Großbritannien ist damit zum fünften Mal in diesem Jahr Ziel eines Anschlags geworden. Bei den früheren Attentaten in London und Manchesterr waren 36 Menschen ums Leben gekommen. (dpa)
London Die Bahn war wie jeden Morgen im Londoner Berufsverkehr völlig überfüllt, aber der routinierte Pendler Rory Rigney drückte sich mit ein paar anderen Passagieren noch in den Waggon. Die Luft war heiß und stickig, zudem herrschte die zur Stoßzeit klassische Stille. Die Türen waren noch nicht geschlossen, da durchbrach plötzlich ein Knall die Ruhe, und weil dieser nicht „gewaltig laut“war, dachte der 37-Jährige kurz, etwas sei zertrümmert worden. Rigney hörte einen Schrei und schon sah er einen „Feuerball“auf sich zukommen – „gelb oder orange“, wie er Medien später schilderte. Selbst da fühlte er noch die Wärme auf seinem Gesicht.
Später stellte sich heraus: Eine selbst gebaute Bombe war gegen 8.20 Uhr in einer U-Bahn an der oberirdischen Haltestelle Parsons Green im Südwesten der britischen Metropole explodiert. 29 Menschen trugen Verletzungen davon, niemand schwebt laut Behörden in Lebensgefahr. Es handelte sich haupt- sächlich um Verbrennungen, mit denen die Opfer im Krankenhaus behandelt wurden. Die Polizei stufte den Vorfall als Terroranschlag ein. Die Ermittlungen laufen – genauso wie die Großfahndung nach dem Täter oder den Tätern.

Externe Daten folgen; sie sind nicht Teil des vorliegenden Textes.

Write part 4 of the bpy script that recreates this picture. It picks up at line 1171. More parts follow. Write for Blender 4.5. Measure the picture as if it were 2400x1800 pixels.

Bevor Rory Rigney mit der Menge die Flucht aus dem Waggon gelingen konnte, fiel ihm noch der Geruch auf, der ihn an ein gelöschtes Feuer erinnerte. Außerdem entdeckte er eine Discounter-Tüte, in die ein kleiner weißer Eimer gepackt war, aus dem nun „rote Drähte“ragten. Und er brannte.
Hunderte Menschen rannten in Panik, viele schreiend, zur einzigen Treppe des kleinen Bahnhofs, die zu den beiden Ausgängen führt. Augenzeugen berichteten, wie die Leute zu Boden fielen, übereinandertrampelten und sich „wie die Sardinen“auf den Stufen drängelten. Chaos. Alle wollten nur weg, auch wenn die meisten nicht einmal wussten, was passiert war.

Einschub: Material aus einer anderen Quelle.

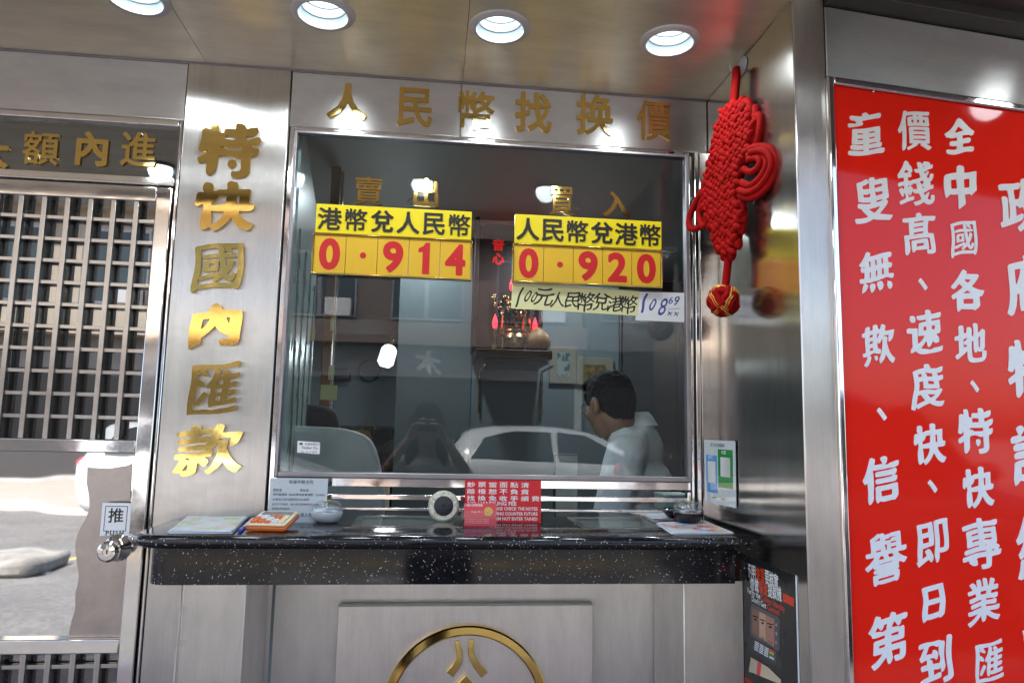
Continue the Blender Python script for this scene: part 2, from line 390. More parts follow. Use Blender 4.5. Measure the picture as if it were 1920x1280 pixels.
# ------------------------------------------------------------------ lettering: glyph outlines thickened on a distance field
_raw = {}; _gl = {}; _caps = {}
def outline(ch):
    if ch not in _raw:
        cu = bpy.data.curves.new('t', 'FONT'); cu.body = ch; cu.size = 1; cu.resolution_u = 4
        o = bpy.data.objects.new('t', cu); C.objects.link(o); bpy.context.view_layer.update()
        me = bpy.data.meshes.new_from_object(o.evaluated_get(bpy.context.evaluated_depsgraph_get()))
        bpy.data.objects.remove(o); bpy.data.curves.remove(cu)
        cnt = {}
        for p in me.polygons:
            for k in p.edge_keys: cnt[k] = cnt.get(k, 0)+1
        V = me.vertices; _raw[ch] = np.array([[*V[a].co[:2], *V[b].co[:2]] for (a, b), c in cnt.items() if c == 1])
        nb = {}
        for (a, b), c in cnt.items():
            if c == 1: nb.setdefault(a, []).append(b); nb.setdefault(b, []).append(a)
        co = {k: np.array(V[k].co[:2]) for k in nb}; S_ = _raw[ch]; caps = []; seen = set()
        def inside_(p):
            c = (S_[:, 1] > p[1]) != (S_[:, 3] > p[1]); q = S_[c]
            return (np.sum(p[0] < q[:, 0]+(p[1]-q[:, 1])*(q[:, 2]-q[:, 0])/(q[:, 3]-q[:, 1])) % 2) == 1
        for s in nb:
            if s in seen: continue
            L = [s]; seen.add(s); cur = s
            while True:
                nx = [q for q in nb[cur] if q not in seen]
                if not nx: break
                cur = nx[0]; seen.add(cur); L.append(cur)
            n = len(L)
            for i in range(n):
                p0, p1, p2, p3 = (co[L[(i+k) % n]] for k in range(4))
                l = np.hypot(*(p2-p1))
                if not .035 < l < .115: continue
                d0 = (p1-p0)/(np.hypot(*(p1-p0)) or 1); d2 = (p3-p2)/(np.hypot(*(p3-p2)) or 1); dc = (p2-p1)/l
                if d0 @ d2 < -.6 and abs(d0 @ dc) < .6:
                    m = (p1+p2)/2; d = (d0-d2); d = d/np.hypot(*d)
                    if inside_(m-d*.012) and not inside_(m+d*.012): caps.append((m[0], m[1], d[0], d[1]))
        _caps[ch] = caps; bpy.data.meshes.remove(me)
    return _raw[ch]
def contours(F, xs, ys):
    N, K = F.shape; inside = F < 0; segs = {}
    c = inside[:-1, :-1]*1+inside[:-1, 1:]*2+inside[1:, 1:]*4+inside[1:, :-1]*8
    def pt(e):
        k, i, j = e
        if k == 0: a, b = F[i, j], F[i, j+1]; t = a/(a-b); return (xs[j]+(xs[j+1]-xs[j])*t, ys[i])
        a, b = F[i, j], F[i+1, j]; t = a/(a-b); return (xs[j], ys[i]+(ys[i+1]-ys[i])*t)
    T = {1: [(3, 0)], 2: [(0, 1)], 3: [(3, 1)], 4: [(1, 2)], 5: [(3, 2), (1, 0)], 6: [(0, 2)], 7: [(3, 2)], 8: [(2, 3)], 9: [(2, 0)], 10: [(0, 3), (2, 1)], 11: [(2, 1)], 12: [(1, 3)], 13: [(1, 0)], 14: [(0, 3)]}
    nb = {}
    for i, j in zip(*np.nonzero((c > 0) & (c < 15))):
        E = [(0, i, j), (1, i, j+1), (0, i+1, j), (1, i, j)]
        for a, b in T[int(c[i, j])]:
            nb.setdefault(E[a], []).append(E[b]); nb.setdefault(E[b], []).append(E[a])
    out = []; seen = set()
    for s in list(nb):
        if s in seen: continue
        L = [s]; seen.add(s); cur = s
        while True:
            nx = [q for q in nb[cur] if q not in seen]
            if not nx: break
            cur = nx[0]; seen.add(cur); L.append(cur)
        if len(L) > 5: out.append(np.array([pt(e) for e in L]))
    return out
def simplify(P, eps):
    n = len(P)
    if n < 8: return P
    keep = np.zeros(n, bool); k = n//2; keep[[0, k]] = True
    st = [(0, k), (k, n)]
    Q = np.vstack([P, P[:1]])
    while st:
        a, b = st.pop()
        if b-a < 2: continue
        d = Q[b]-Q[a]; L = np.hypot(*d) or 1e-9; r = Q[a+1:b]-Q[a]
        h = np.abs(d[0]*r[:, 1]-d[1]*r[:, 0])/L; i = int(h.argmax())
        if h[i] > eps: m = a+1+i; keep[m % n] = True; st += [(a, m), (m, b)]
    return P[keep]
def glyph(ch, style='bold', N=130):
    key = (ch, style)
    if key in _gl: return _gl[key]
    S = outline(ch); x0, x1 = S[:, [0, 2]].min(), S[:, [0, 2]].max(); y0, y1 = S[:, [1, 3]].min(), S[:, [1, 3]].max()
    xs = np.linspace(x0-.16, x1+.16, N); ys = np.linspace(y0-.16, y1+.16, N)
    X, Y = np.meshgrid(xs, ys); rg = np.random.RandomState(ord(ch[0]) % 9973)
    kx, ky = 1.0, 1.0; QX, QY = X.copy(), Y.copy()
    if style in ('kai', 'brush'):
        a = .17 if style == 'kai' else .13
        QY = Y - a*(X-.5); kx, ky = (.70, 1.55) if style == 'kai' else (.70, 1.30)
        for _ in range(3):
            w = rg.uniform(3, 9, 2); ph = rg.uniform(0, 6.28, 2)
            QX = QX + .010*np.sin(w[0]*Y+ph[0]); QY = QY + .010*np.sin(w[1]*X+ph[1])
    if style == 'hand':
        QY = Y - .10*(X-.5); QX = X - .10*(Y-.4)
        for _ in range(3):
            w = rg.uniform(4, 11, 2); ph = rg.uniform(0, 6.28, 2)
            QX = QX + .016*np.sin(w[0]*Y+ph[0]); QY = QY + .016*np.sin(w[1]*X+ph[1])
    th_ = R(18) if style in ('kai', 'brush') else 0
    Rn = np.array([[math.cos(th_), math.sin(th_)], [-math.sin(th_), math.cos(th_)]]).T
    px = (np.stack([QX.ravel(), QY.ravel()], 1) @ Rn)*[kx, ky]
    A = (S[:, :2] @ Rn)*[kx, ky]; B = (S[:, 2:] @ Rn)*[kx, ky]; D = np.full(len(px), 9.0); par = np.zeros(len(px), bool)
    for a, b in zip(A, B):
        d = b-a; L2 = d@d or 1e-12; t = np.clip(((px-a)@d)/L2, 0, 1); q = px-a-t[:, None]*d
        D = np.minimum(D, q[:, 0]**2+q[:, 1]**2)
        if (a[1] > 0) or True:
            c = (a[1] > px[:, 1]) != (b[1] > px[:, 1])
            if c.any(): par ^= c & (px[:, 0] < a[0]+(px[:, 1]-a[1])*(d[0]/(d[1] if abs(d[1]) > 1e-12 else 1e-12)))
    F = (np.sqrt(D)*np.where(par, -1, 1)).reshape(N, N)
    def blur(G):
        H = np.pad(G, 1, mode='edge'); return (H[:-2, 1:-1]+H[2:, 1:-1]+H[1:-1, :-2]+H[1:-1, 2:]+2*H[1:-1, 1:-1])/6
    field = np.ones_like(F)
    if style in ('kai', 'brush', 'hand'):
        n = sum(np.sin(rg.uniform(4, 13)*X+rg.uniform(0, 6))*np.sin(rg.uniform(4, 13)*Y+rg.uniform(0, 6)) for _ in range(5))/2
        amp = .42 if style != 'hand' else .7
        field = 1+amp*np.clip(n, -1, 1)
        if style in ('kai', 'brush'):
            field = 1+.18*np.clip(n, -1, 1)
            def bump_(x, y, w, s): return w*np.exp(-((QX-x)**2+(QY-y)**2)/(2*s*s))
            for cx, cy_, dx, dy in _caps[ch]:
                if dx > .8: field = field+bump_(cx-.03, cy_+.02, .9, .045)+bump_(cx+.01, cy_-.02, -.5, .03)      # right end of a level stroke: pressed
                elif dx < -.8: field = field+bump_(cx, cy_, .35, .035)+bump_(cx-.005, cy_-.03, -.5, .03)       # left end: slanted entry
                elif dy > .8: field = field+bump_(cx+.005, cy_-.03, .55, .045)+bump_(cx+.04, cy_+.02, -.9, .035)  # top of an upright stroke
                elif dy < -.8: field = field+bump_(cx, cy_+.10, .25, .06)+bump_(cx+.02, cy_, -1.8, .05)            # foot of an upright: tapers
                elif dx < 0: field = field+bump_(cx, cy_, -2.6, .06)                                            # falling left, hooks: run out to a point
                else: field = field+bump_(cx-.11, cy_+.09, 1.2, .06)+bump_(cx, cy_, -2.2, .055)                    # falling right: swells then points
            field = np.maximum(field, -.9)
    rmax, cov = {'bold': (.026, .56), 'heavy': (.034, .58), 'kai': (.045, .63), 'brush': (.050, .66), 'hand': (.010, .5), 'thin': (.004, .6), 'round': (.040, .8)}[style]
    box = ((X > x0) & (X < x1) & (Y > y0) & (Y < y1))
    r = rmax
    while r > .003 and ((F-r*field < 0) & box).sum()/box.sum() > cov: r *= .9
    G = F-r*field
    for _ in range(2 if style in ('kai', 'brush') else 2 if style in ('hand', 'round') else 1): G = blur(G)
    Ls = [simplify(L, .0014) for L in contours(G, xs, ys)]
    Ls = [L for L in Ls if len(L) > 3 and abs(np.sum(L[:, 0]*np.roll(L[:, 1], -1)-L[:, 1]*np.roll(L[:, 0], -1)))/2 > 4e-4]
    al = np.vstack(Ls); lo, hi = al.min(0), al.max(0); c = (lo+hi)/2
    res = ([L-c for L in Ls], hi-lo); _gl[key] = res
    return res
_gm = {}
def char(ch, style, name, mat, o, xd, yd, h=None, w=None, depth=.003, bevel=0, parent=None):
    """one character, centred on o, h tall"""
    Ls, sz = glyph(ch, style)
    if h is None: h = sz[1]*w/sz[0]
    if w is None: w = h*sz[0]/sz[1]
    k = (ch, style, round(depth/h, 3), round(bevel/h, 3))
    if k not in _gm: _gm[k] = loops_to_mesh(Ls, depth/h*sz[1], bevel/h*sz[1], name)
    return put(_gm[k], name, mat, o, xd, yd, parent, w/sz[0], h/sz[1], h/sz[1])
def line(txt, name, mat, o, xd, yd, size, parent, fat=0.0, align='LEFT', stretch=1, depth=.0004):
    """a printed line of small text as one part"""
    cu = bpy.data.curves.new('t', 'FONT'); cu.body = txt; cu.size = 1; cu.offset = fat; cu.align_x = align; cu.resolution_u = 2; cu.extrude = 0
    q = bpy.data.objects.new('t', cu); C.objects.link(q); bpy.context.view_layer.update()
    me = bpy.data.meshes.new_from_object(q.evaluated_get(bpy.context.evaluated_depsgraph_get()))
    bpy.data.objects.remove(q); bpy.data.curves.remove(cu); me.materials.clear()
    return put(me, name, mat, Vector(o)+Vector(xd).normalized().cross(Vector(yd).normalized())*depth, xd, yd, parent, size*stretch, size, 1)
def sheet(name, mat, o, xd, yd, w, h, parent=None, d=.0012, bend=0):
    """thin card: o is its lower left corner on the surface it lies on"""
    xd, yd = Vector(xd).normalized(), Vector(yd).normalized(); n = xd.cross(yd)
    b = MB()
    if not bend: b.prism([(0, 0), (w, 0), (w, h), (0, h)], o, xd, yd, n, d)
    else:
        K = 10
        for i in range(K):
            a0, a1 = i/K, (i+1)/K; f = lambda t: bend*math.sin(t*math.pi)**2
            P = [Vector(o)+xd*(w*t)+yd*(h*s)+n*(f(t)+dd) for dd in (0, d) for s in (0, 1) for t in (a0, a1)]
            b.add(P, [(0, 2, 3, 1), (4, 5, 7, 6), (0, 1, 5, 4), (2, 6, 7, 3)])
    return b.build(name, mat, parent)

# ================================================================== SETTING: street
CZ = 2.422                     # recess ceiling height
b = MB(); b.box(-400, 400, -400, 400, -.31, -.16); tag(b.build('ground', M['kerb']), kind='structure')
b = MB(); b.box(-60, 60, -11.2, -2.75, -.155, -.13); road = tag(b.build('road', M['asphalt']), kind='structure')
b = MB(); b.box(-60, 60, -2.6, 6, -.15, 0); tag(b.build('pavement', M['paving']), kind='structure')
b = MB(); b.box(-60, 60, -2.75, -2.602, -.15, .0); tag(b.build('kerb', M['kerb'], bevel=.015), kind='structure')
b = MB(); b.box(-60, 60, -16, -11.35, -.15, 0); tag(b.build('far_pavement', M['paving']), kind='structure')
b = MB(); b.box(-60, 60, -11.35, -11.2, -.15, .0); tag(b.build('far_kerb', M['kerb'], bevel=.015), kind='structure')
b = MB(); b.box(-60, 60, -6.95, -6.85, -.13, -.126); tag(b.build('road_line', M['yellow_line']), kind='structure')
b = MB()
for k in range(-12, 13): b.box(k*4-1.9, k*4+.1, -6.10, -5.98, -.13, -.126)
tag(b.build('road_marking', M['white_line']), kind='structure')

ki = at(36, 1060, 6.0); b = MB(); b.box(ki.x-3.2, ki.x+.20, -6.55, -5.75, -.13, .04); tag(b.build('kerb_stone', plain('weathered concrete', (.15, .145, .135, 1), .9, 0, .35, 7), bevel=.05), 'weathered concrete kerb island out on the road behind the photographer', 'kerb stone')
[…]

„Die Schreie waren so laut und angsteinflößend, dass wir um unser Leben liefen“, sagte Emma, die sich bei der Explosion im Waggon nebenan befand. Zu tief sitzt bei den Briten der Schock nach vier Terroranschlägen zwischen März und Juni dieses Jahres.

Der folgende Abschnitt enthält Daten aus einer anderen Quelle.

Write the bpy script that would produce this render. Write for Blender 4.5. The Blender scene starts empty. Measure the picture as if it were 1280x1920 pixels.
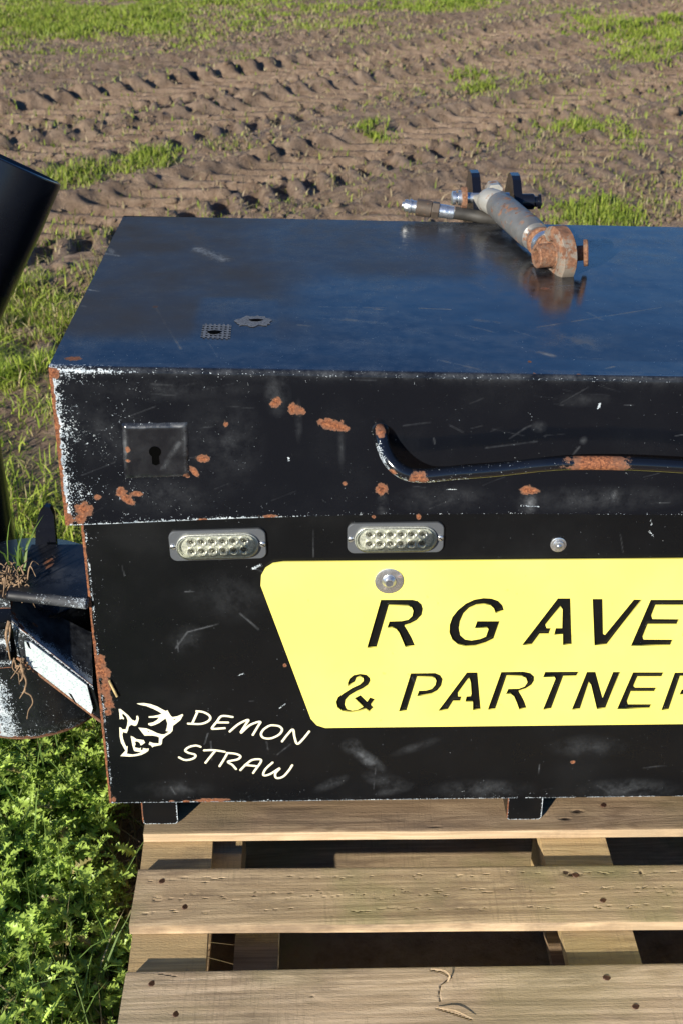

Bereits kurz nach dem Anschlag berief Premierministerin Theresa May den nationalen Krisenstab ein und drückte den Opfern ihr Mitgefühl aus. Außenminister Boris Johnson rief die Bevölkerung auf, Ruhe zu bewahren. Bürgermeister Sadiq Khan sagte: „Unsere Stadt verurteilt die widerwärtigen Individuen, die mit Terror versuchen, uns zu schaden und unsere Lebensweise zu zerstören.“
Den ganzen Tag kreisten Helikopter über der Gegend, die großräumig abgesperrt und untersucht wurde. Hunderte Beamte werteten Videomaterial und andere Beweismittel aus, wie der Chef der Londoner Anti-Terror-Einheit, Mark Rowley, bekannt gab. Keine andere Großstadt in Europa hat mehr Überwachungskameras installiert als die britische Metropole – an jeder Straßenecke, in U-Bahnen, an Stationen. Seitdem im Jahr 2005 vier Selbstmordattentäter 52 Menschen bei Anschlägen in der Londoner Underground sowie in einem Bus töteten, wird immer wieder der öffentliche Nahverkehr als Schwachstelle ausgemacht. Sollte sich die gestrige Explosion als Terroranschlag bestätigen, wäre dies bereits der fünfte im Königreich in 2017.
Beobachter spekulierten gestern unter Berufung auf Polizeikreise, dass die Bombe wahrscheinlich nicht wie geplant explodiert sei. „Es hätte weitaus schlimmer kommen können“, hieß es unaufhörlich. London scheint dieses Mal verhältnismäßig Glück gehabt zu haben.